Records for the task:

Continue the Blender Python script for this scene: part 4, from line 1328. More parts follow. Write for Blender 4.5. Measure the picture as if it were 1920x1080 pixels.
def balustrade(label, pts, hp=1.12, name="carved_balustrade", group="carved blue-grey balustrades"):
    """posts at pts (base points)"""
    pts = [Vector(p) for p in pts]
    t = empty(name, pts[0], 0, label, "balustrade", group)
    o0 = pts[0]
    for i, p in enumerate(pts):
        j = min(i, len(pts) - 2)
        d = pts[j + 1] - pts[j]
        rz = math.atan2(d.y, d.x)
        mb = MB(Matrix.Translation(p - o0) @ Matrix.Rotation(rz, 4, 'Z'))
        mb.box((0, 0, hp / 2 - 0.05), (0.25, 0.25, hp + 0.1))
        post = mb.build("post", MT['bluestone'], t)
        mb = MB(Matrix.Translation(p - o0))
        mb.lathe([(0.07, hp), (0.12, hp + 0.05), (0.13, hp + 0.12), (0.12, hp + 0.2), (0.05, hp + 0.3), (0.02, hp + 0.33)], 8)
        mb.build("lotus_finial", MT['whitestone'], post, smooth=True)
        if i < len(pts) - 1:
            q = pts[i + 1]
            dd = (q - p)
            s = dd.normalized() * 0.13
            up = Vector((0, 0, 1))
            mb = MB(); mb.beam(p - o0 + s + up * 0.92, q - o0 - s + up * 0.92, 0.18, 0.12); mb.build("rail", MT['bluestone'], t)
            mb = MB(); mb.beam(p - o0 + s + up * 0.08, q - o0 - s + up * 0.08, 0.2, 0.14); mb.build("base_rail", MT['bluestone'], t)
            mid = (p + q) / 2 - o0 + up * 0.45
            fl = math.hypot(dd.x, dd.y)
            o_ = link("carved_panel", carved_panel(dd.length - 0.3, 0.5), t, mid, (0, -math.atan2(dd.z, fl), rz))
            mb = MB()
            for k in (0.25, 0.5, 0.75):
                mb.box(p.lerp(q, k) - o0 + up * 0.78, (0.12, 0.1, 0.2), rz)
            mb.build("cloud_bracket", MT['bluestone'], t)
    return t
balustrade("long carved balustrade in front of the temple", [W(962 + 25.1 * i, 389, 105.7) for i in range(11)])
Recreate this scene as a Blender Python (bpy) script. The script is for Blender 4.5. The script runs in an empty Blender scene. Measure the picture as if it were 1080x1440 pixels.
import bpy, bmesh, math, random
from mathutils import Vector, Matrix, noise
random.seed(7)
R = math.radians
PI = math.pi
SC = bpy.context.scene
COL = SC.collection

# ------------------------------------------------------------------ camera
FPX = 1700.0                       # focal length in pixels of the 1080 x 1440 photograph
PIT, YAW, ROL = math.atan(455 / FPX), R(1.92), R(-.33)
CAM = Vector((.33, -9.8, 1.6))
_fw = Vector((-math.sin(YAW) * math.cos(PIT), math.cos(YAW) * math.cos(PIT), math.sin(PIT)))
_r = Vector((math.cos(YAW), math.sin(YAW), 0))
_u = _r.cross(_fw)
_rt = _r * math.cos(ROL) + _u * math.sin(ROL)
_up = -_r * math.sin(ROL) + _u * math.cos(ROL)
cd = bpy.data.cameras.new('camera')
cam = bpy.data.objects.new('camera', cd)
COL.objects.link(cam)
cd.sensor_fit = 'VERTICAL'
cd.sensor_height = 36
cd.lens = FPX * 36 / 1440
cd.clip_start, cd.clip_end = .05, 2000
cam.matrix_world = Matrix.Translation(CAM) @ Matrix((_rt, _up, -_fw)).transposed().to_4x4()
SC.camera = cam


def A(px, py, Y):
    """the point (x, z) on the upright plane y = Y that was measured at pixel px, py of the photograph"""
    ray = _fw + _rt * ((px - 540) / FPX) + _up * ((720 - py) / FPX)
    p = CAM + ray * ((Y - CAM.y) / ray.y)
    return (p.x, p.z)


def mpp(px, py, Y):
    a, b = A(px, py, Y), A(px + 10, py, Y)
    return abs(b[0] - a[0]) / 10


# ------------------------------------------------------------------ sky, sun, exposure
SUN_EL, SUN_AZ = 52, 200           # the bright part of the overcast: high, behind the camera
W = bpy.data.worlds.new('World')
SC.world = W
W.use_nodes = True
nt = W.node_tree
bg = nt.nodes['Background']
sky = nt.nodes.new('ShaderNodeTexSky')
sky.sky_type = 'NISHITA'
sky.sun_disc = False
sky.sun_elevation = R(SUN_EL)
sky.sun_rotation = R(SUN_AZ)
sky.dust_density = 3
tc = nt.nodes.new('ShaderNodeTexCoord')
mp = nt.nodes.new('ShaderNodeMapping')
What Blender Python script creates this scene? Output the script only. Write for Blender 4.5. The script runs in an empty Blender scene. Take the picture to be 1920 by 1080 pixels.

Problem requirements: Using the exact wording, write out all of the records.

Final result:
Continue the Blender Python script for this scene: part 4, from line 1328. More parts follow. Write for Blender 4.5. Measure the picture as if it were 1920x1080 pixels.
def balustrade(label, pts, hp=1.12, name="carved_balustrade", group="carved blue-grey balustrades"):
    """posts at pts (base points)"""
    pts = [Vector(p) for p in pts]
    t = empty(name, pts[0], 0, label, "balustrade", group)
    o0 = pts[0]
    for i, p in enumerate(pts):
        j = min(i, len(pts) - 2)
        d = pts[j + 1] - pts[j]
        rz = math.atan2(d.y, d.x)
        mb = MB(Matrix.Translation(p - o0) @ Matrix.Rotation(rz, 4, 'Z'))
        mb.box((0, 0, hp / 2 - 0.05), (0.25, 0.25, hp + 0.1))
        post = mb.build("post", MT['bluestone'], t)
        mb = MB(Matrix.Translation(p - o0))
        mb.lathe([(0.07, hp), (0.12, hp + 0.05), (0.13, hp + 0.12), (0.12, hp + 0.2), (0.05, hp + 0.3), (0.02, hp + 0.33)], 8)
        mb.build("lotus_finial", MT['whitestone'], post, smooth=True)
        if i < len(pts) - 1:
            q = pts[i + 1]
            dd = (q - p)
            s = dd.normalized() * 0.13
            up = Vector((0, 0, 1))
            mb = MB(); mb.beam(p - o0 + s + up * 0.92, q - o0 - s + up * 0.92, 0.18, 0.12); mb.build("rail", MT['bluestone'], t)
            mb = MB(); mb.beam(p - o0 + s + up * 0.08, q - o0 - s + up * 0.08, 0.2, 0.14); mb.build("base_rail", MT['bluestone'], t)
            mid = (p + q) / 2 - o0 + up * 0.45
            fl = math.hypot(dd.x, dd.y)
            o_ = link("carved_panel", carved_panel(dd.length - 0.3, 0.5), t, mid, (0, -math.atan2(dd.z, fl), rz))
            mb = MB()
            for k in (0.25, 0.5, 0.75):
                mb.box(p.lerp(q, k) - o0 + up * 0.78, (0.12, 0.1, 0.2), rz)
            mb.build("cloud_bracket", MT['bluestone'], t)
    return t
balustrade("long carved balustrade in front of the temple", [W(962 + 25.1 * i, 389, 105.7) for i in range(11)])
Recreate this scene as a Blender Python (bpy) script. The script is for Blender 4.5. The script runs in an empty Blender scene. Measure the picture as if it were 1080x1440 pixels.
import bpy, bmesh, math, random
from mathutils import Vector, Matrix, noise
random.seed(7)
R = math.radians
PI = math.pi
SC = bpy.context.scene
COL = SC.collection

# ------------------------------------------------------------------ camera
FPX = 1700.0                       # focal length in pixels of the 1080 x 1440 photograph
PIT, YAW, ROL = math.atan(455 / FPX), R(1.92), R(-.33)
CAM = Vector((.33, -9.8, 1.6))
_fw = Vector((-math.sin(YAW) * math.cos(PIT), math.cos(YAW) * math.cos(PIT), math.sin(PIT)))
_r = Vector((math.cos(YAW), math.sin(YAW), 0))
_u = _r.cross(_fw)
_rt = _r * math.cos(ROL) + _u * math.sin(ROL)
_up = -_r * math.sin(ROL) + _u * math.cos(ROL)
cd = bpy.data.cameras.new('camera')
cam = bpy.data.objects.new('camera', cd)
COL.objects.link(cam)
cd.sensor_fit = 'VERTICAL'
cd.sensor_height = 36
cd.lens = FPX * 36 / 1440
cd.clip_start, cd.clip_end = .05, 2000
cam.matrix_world = Matrix.Translation(CAM) @ Matrix((_rt, _up, -_fw)).transposed().to_4x4()
SC.camera = cam


def A(px, py, Y):
    """the point (x, z) on the upright plane y = Y that was measured at pixel px, py of the photograph"""
    ray = _fw + _rt * ((px - 540) / FPX) + _up * ((720 - py) / FPX)
    p = CAM + ray * ((Y - CAM.y) / ray.y)
    return (p.x, p.z)


def mpp(px, py, Y):
    a, b = A(px, py, Y), A(px + 10, py, Y)
    return abs(b[0] - a[0]) / 10


# ------------------------------------------------------------------ sky, sun, exposure
SUN_EL, SUN_AZ = 52, 200           # the bright part of the overcast: high, behind the camera
W = bpy.data.worlds.new('World')
SC.world = W
W.use_nodes = True
nt = W.node_tree
bg = nt.nodes['Background']
sky = nt.nodes.new('ShaderNodeTexSky')
sky.sky_type = 'NISHITA'
sky.sun_disc = False
sky.sun_elevation = R(SUN_EL)
sky.sun_rotation = R(SUN_AZ)
sky.dust_density = 3
tc = nt.nodes.new('ShaderNodeTexCoord')
mp = nt.nodes.new('ShaderNodeMapping')
What Blender Python script creates this scene? Output the script only. Write for Blender 4.5. The script runs in an empty Blender scene. Take the picture to be 1920 by 1080 pixels.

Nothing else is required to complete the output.